### TASK INSTRUCTIONS
All lines from the beginning of the listing through the line with "R = math.radians" are to be copied word for word; the pictures are not.
%%
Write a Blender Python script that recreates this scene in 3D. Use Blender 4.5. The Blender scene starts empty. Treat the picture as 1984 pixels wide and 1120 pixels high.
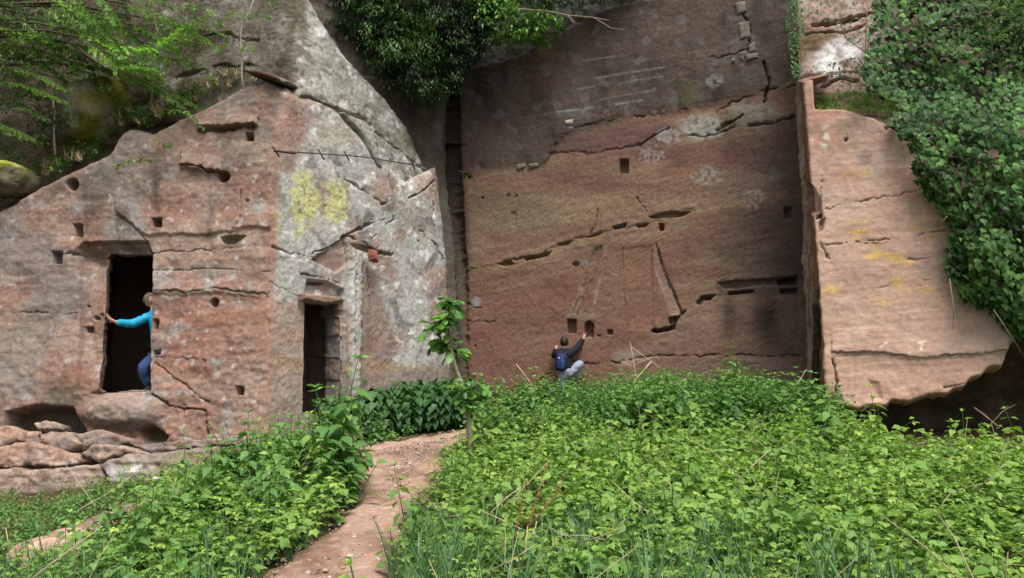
import bpy, bmesh, math, random
import numpy as np
from concurrent.futures import ThreadPoolExecutor
from mathutils import Vector, Matrix, Euler

random.seed(7)
RNG = np.random.default_rng(7)
SC = bpy.context.scene
COL = SC.collection
R = math.radians

# ------------------------------------------------------------------ camera, light, exposure
FPX = 1500.0; PITCH = R(6.0); CU, CV = 992.0, 560.0
cam_d = bpy.data.cameras.new('camera'); cam = bpy.data.objects.new('camera', cam_d); COL.objects.link(cam)
cam_d.sensor_width = 36.0; cam_d.lens = 36.0 * FPX / 1984.0
cam_d.clip_start = 0.1; cam_d.clip_end = 600
cam.location = (0, 0, 0); cam.rotation_euler = (math.pi / 2 + PITCH, 0, 0)
SC.camera = cam
SUN_EL, SUN_AZ = R(64), R(162)          # azimuth measured from +y clockwise: behind the camera, a bit to its right
world = bpy.data.worlds.new('World'); SC.world = world; world.use_nodes = True
wn = world.node_tree; wn.nodes.clear()
sky = wn.nodes.new('ShaderNodeTexSky'); sky.sky_type = 'NISHITA'; sky.sun_disc = False
sky.sun_elevation = SUN_EL; sky.sun_rotation = SUN_AZ
sky.air_density = 1.0; sky.dust_density = 4.0; sky.ozone_density = 1.0
hs = wn.nodes.new('ShaderNodeHueSaturation'); hs.inputs['Saturation'].default_value = 0.25
bg = wn.nodes.new('ShaderNodeBackground'); bg.inputs['Strength'].default_value = 0.10
wo = wn.nodes.new('ShaderNodeOutputWorld')
wn.links.new(sky.outputs[0], hs.inputs['Color']); wn.links.new(hs.outputs[0], bg.inputs[0]); wn.links.new(bg.outputs[0], wo.inputs[0])
sun_d = bpy.data.lights.new('sun', 'SUN'); sun_d.energy = 2.0; sun_d.angle = R(28); sun_d.color = (1.0, 0.95, 0.88)
sun = bpy.data.objects.new('sun', sun_d); COL.objects.link(sun)
sd = Vector((math.sin(SUN_AZ) * math.cos(SUN_EL), math.cos(SUN_AZ) * math.cos(SUN_EL), math.sin(SUN_EL)))
sun.rotation_euler = sd.to_track_quat('Z', 'Y').to_euler()
SC.view_settings.view_transform = 'Standard'; SC.view_settings.look = 'None'
SC.view_settings.gamma = 1.0; SC.view_settings.use_curve_mapping = False
SC.view_settings.exposure = 1.02

# ------------------------------------------------------------------ projection helpers (survey of the place)
cp, sp = math.cos(PITCH), math.sin(PITCH)
FW = np.array([0, cp, sp]); UP = np.array([0, -sp, cp])
def P(u, v, d):
    """world point seen at photo pixel (u, v) whose distance along +y is d"""
    xc = (u - CU) / FPX; yc = (CV - v) / FPX
    dr = FW + np.array([xc, 0, 0]) + yc * UP
    return dr * (d / dr[1])
def proj(X):
    zc = X @ FW
    return CU + FPX * X[..., 0] / zc, CV - FPX * (X @ UP) / zc
def lin(r, g, b, k=1.0):
    c = np.array([r, g, b], float) / 255.0
    return np.where(c <= 0.04045, c / 12.92, ((c + 0.055) / 1.055) ** 2.4) * k

# ------------------------------------------------------------------ noise
_perm = np.random.default_rng(3).permutation(256).astype(np.int32); _perm = np.concatenate([_perm, _perm, _perm])
_grad = np.random.default_rng(4).normal(size=(256, 3)); _grad /= np.linalg.norm(_grad, axis=1)[:, None]
_grad = _grad.astype(np.float32)
_pool = ThreadPoolExecutor(4)
_gx, _gy, _gz = (np.ascontiguousarray(_grad[:, k]) for k in range(3))
def perlin(p):
    n = len(p)
    if n <= 16384: return _perlin(p)
    return np.concatenate(list(_pool.map(lambda k: _perlin(p[k:k + 16384]), range(0, n, 16384))))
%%
### RESPONSE BELOW
Write a Blender Python script that recreates this scene in 3D. Use Blender 4.5. The Blender scene starts empty. Treat the picture as 1984 pixels wide and 1120 pixels high.
import bpy, bmesh, math, random
import numpy as np
from concurrent.futures import ThreadPoolExecutor
from mathutils import Vector, Matrix, Euler

random.seed(7)
RNG = np.random.default_rng(7)
SC = bpy.context.scene
COL = SC.collection
R = math.radians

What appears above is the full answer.